Thursday, 6 November 2014

The Blacklist - Series 1

This picture demonstrates one of the key flaws of The Blacklist, to whit that Megan Boone so often looks inappropriately bored.
After a decades long manhunt, FBI most wanted fugitive Raymond Reddington walks into a Federal Building and surrenders. Having become one of the foremost fixers in the international criminal community, with a vast network of informants and specialists for all occasions, Reddington has also compiled a list - the titular Blacklist - of the people he deems to be truly beyond even his highly distorted moral code. He is willing to help the FBI bring these people down, but only on his terms, and only if he is allowed to work with Agent Elizabeth Keen.

A major breakout hit, The Blacklist is a slick conspiracy drama featuring a tour de force performance from James Spader as Raymond 'Red' Reddington, the Concierge of Crime. By turns charming and terrifying, all affable, folksy anecdotes or cold, harsh threats, he is never less than compelling, with his monologue on his goals in life garnering particular attention, and rightly so.


Unfortunately, The Backlist is at its core a two-hander, and Megan Boone as Elizabeth Keen doesn't have the same effortless assurance, and only partly because Keen as a character lacks Reddington's absolute self-confidence. For the dynamic of the relationship - which is primarily that Reddington chips relentlessly away at the bedrock of Keen's life - to work there has to be some parity to begin with, and it is just a little lacking (Season 2 has an even less assured Keen and a slightly more comfortable Boone, and benefits from it.)

The supporting cast is solid ranging up to good, with a strong core team. Parminder Nagra provides some confusion as a CIA agent with a completely unexplained English accent, but she's a good actress, so okay. Notable cameos from Peter Stormare and Alan Alda playing sharply against type enliven the second half of the season.

The Blacklist has a definite ambition to be gritty, and in pursuit of that makes a very conscious decision which results in unfortunate implications; specifically, Season 1 kills a lot of its female characters. In fact, it pretty much kills all of them except for Keen, and while it never revels in its violence against women, it does get to the point that it feels as if it's taking a certain pride in being willing to have female characters brutally murdered.

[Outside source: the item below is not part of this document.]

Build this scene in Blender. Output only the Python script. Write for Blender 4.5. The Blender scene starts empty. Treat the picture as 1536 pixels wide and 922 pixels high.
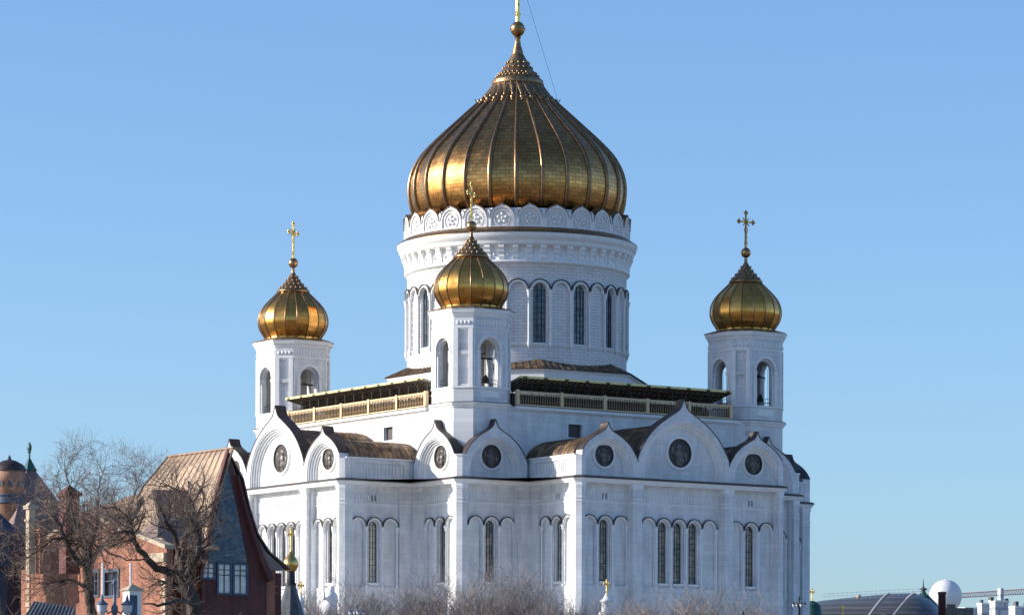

Overall, Season 1 of The Blacklist has been a good series with moments of excellence, although in all honesty I think only the monologue really compares with the very first scene of Red's surrender. It picks up the pace a lot after a slightly sluggish first half and starts developing its arc. It remains to be seen whether it can maintain its pace following the unveiling of Kaise Soze expy 'Berlin' in the finale - there is a reason why The Usual Suspects ends with the reveal - but Season 1 was strong enough to give me hope.